Data extract:
— Start —
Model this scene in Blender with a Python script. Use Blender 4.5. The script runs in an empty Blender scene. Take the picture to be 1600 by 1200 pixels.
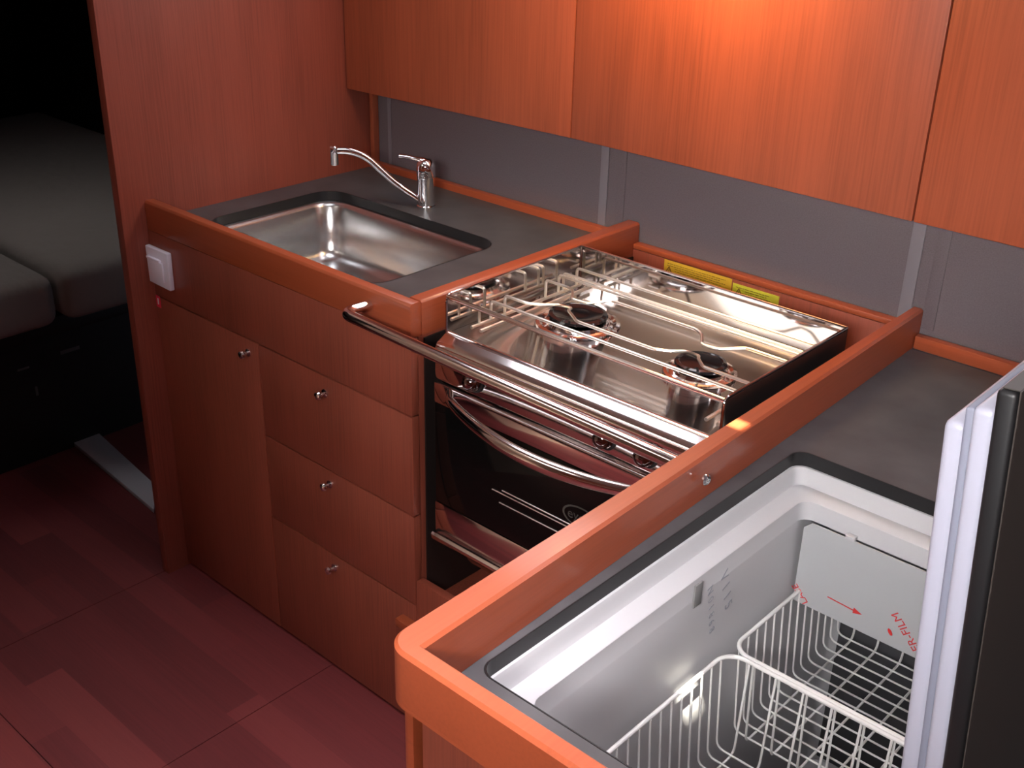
— End —
— Start —
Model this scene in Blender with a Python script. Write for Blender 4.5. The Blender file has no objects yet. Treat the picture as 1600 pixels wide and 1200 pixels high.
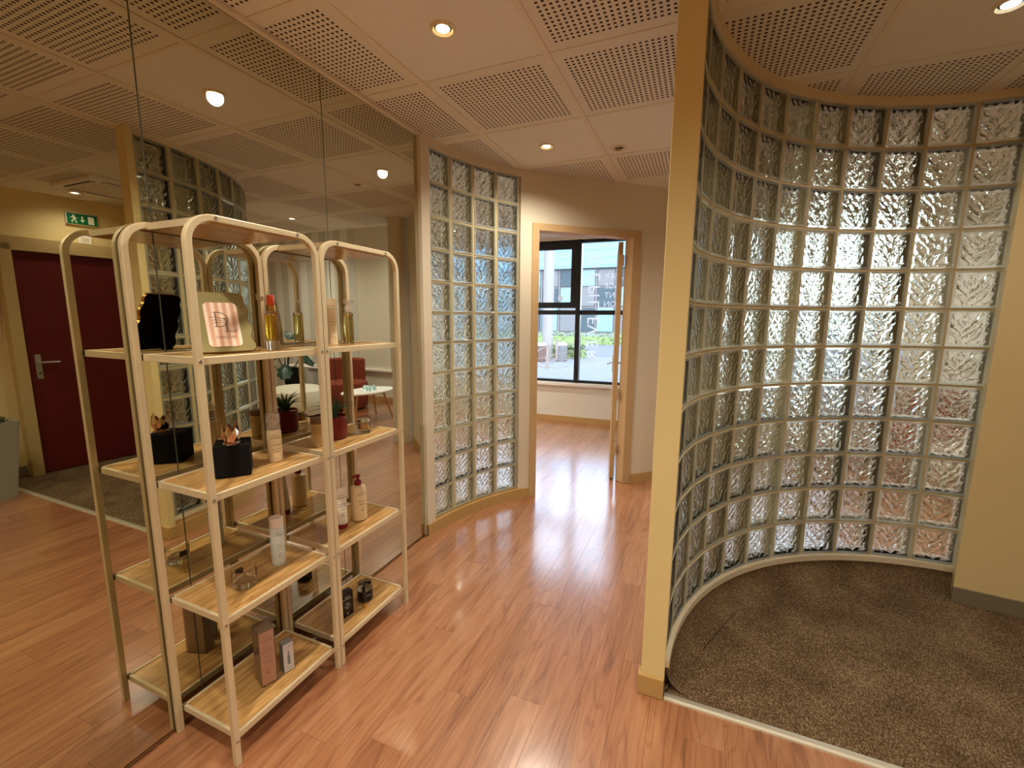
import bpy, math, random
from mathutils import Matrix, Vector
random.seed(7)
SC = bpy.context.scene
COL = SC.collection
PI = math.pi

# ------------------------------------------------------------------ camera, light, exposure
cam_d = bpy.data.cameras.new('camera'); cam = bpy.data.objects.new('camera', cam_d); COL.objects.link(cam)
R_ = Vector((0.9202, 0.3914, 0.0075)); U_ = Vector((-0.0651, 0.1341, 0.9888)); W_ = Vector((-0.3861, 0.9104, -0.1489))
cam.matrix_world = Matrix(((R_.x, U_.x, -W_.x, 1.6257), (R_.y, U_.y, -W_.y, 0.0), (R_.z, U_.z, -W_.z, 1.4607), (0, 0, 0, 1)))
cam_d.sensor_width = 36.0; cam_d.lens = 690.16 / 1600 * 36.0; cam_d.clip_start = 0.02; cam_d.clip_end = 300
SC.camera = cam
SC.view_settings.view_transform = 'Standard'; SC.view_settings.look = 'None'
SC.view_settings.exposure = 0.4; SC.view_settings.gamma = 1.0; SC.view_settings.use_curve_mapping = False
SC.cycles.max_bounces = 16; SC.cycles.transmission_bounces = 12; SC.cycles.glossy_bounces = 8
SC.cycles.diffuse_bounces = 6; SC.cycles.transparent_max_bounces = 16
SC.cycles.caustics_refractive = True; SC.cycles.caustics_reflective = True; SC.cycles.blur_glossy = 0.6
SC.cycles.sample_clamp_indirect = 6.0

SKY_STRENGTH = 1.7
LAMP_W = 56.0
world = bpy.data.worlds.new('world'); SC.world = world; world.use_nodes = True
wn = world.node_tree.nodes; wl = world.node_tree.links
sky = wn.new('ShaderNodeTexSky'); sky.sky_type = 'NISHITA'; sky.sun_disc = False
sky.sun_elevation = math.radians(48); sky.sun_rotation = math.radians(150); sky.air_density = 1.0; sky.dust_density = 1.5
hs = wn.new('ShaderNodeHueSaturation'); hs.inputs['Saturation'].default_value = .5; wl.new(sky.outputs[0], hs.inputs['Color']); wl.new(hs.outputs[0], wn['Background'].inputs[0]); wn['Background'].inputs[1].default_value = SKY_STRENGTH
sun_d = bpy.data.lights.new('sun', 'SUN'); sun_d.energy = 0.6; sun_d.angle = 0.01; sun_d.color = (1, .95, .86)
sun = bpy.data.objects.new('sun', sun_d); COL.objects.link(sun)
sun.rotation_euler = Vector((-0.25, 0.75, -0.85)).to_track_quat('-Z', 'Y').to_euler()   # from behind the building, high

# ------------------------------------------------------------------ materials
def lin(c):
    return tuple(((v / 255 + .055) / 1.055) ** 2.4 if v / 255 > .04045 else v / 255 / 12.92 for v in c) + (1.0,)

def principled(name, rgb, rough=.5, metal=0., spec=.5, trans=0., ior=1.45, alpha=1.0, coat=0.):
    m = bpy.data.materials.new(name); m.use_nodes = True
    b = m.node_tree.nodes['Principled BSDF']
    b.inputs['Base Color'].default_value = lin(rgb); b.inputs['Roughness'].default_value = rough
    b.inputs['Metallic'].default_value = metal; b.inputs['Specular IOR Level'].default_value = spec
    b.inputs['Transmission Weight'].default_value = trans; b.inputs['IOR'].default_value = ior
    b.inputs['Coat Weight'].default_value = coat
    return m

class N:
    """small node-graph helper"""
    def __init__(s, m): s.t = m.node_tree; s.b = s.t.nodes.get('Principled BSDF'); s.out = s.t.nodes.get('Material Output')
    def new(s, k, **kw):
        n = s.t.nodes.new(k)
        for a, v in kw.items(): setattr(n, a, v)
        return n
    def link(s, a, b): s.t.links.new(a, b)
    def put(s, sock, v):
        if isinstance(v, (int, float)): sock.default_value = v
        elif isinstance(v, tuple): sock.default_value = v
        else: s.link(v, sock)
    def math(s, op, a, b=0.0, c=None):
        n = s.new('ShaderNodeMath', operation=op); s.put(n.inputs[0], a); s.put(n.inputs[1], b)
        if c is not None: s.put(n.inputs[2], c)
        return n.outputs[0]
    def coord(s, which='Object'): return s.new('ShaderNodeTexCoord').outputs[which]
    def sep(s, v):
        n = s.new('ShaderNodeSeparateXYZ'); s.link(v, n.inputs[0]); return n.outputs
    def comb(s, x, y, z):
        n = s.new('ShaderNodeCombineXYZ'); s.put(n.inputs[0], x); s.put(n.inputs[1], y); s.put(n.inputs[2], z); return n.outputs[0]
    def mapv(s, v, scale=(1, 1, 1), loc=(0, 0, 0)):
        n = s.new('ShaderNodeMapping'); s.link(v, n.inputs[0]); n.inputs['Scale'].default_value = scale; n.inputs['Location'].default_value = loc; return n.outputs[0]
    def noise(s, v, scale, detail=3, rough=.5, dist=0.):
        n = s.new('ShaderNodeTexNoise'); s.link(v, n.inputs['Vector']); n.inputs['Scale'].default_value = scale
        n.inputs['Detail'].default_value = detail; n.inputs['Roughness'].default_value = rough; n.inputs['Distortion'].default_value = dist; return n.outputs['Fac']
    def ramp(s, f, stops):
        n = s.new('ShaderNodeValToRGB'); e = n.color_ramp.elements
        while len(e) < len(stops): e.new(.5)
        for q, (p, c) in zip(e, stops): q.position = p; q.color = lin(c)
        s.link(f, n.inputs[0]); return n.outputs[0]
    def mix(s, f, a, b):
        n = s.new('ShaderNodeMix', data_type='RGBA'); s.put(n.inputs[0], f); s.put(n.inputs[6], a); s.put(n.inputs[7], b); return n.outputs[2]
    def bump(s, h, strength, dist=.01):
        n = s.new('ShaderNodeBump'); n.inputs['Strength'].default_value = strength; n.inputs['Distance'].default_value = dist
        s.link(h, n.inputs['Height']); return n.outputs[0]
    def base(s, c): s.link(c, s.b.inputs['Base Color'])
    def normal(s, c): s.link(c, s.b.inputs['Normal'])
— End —
Directions for this task: Keep to the lines between the line with "Model this scene in Blender with a Python script. Write" and the line with "PI = math.pi", inclusive, and transcribe them without pictures.

Response:
Model this scene in Blender with a Python script. Write for Blender 4.5. The Blender file has no objects yet. Treat the picture as 1600 pixels wide and 1200 pixels high.
import bpy, math, random
from mathutils import Matrix, Vector
random.seed(7)
SC = bpy.context.scene
COL = SC.collection
PI = math.pi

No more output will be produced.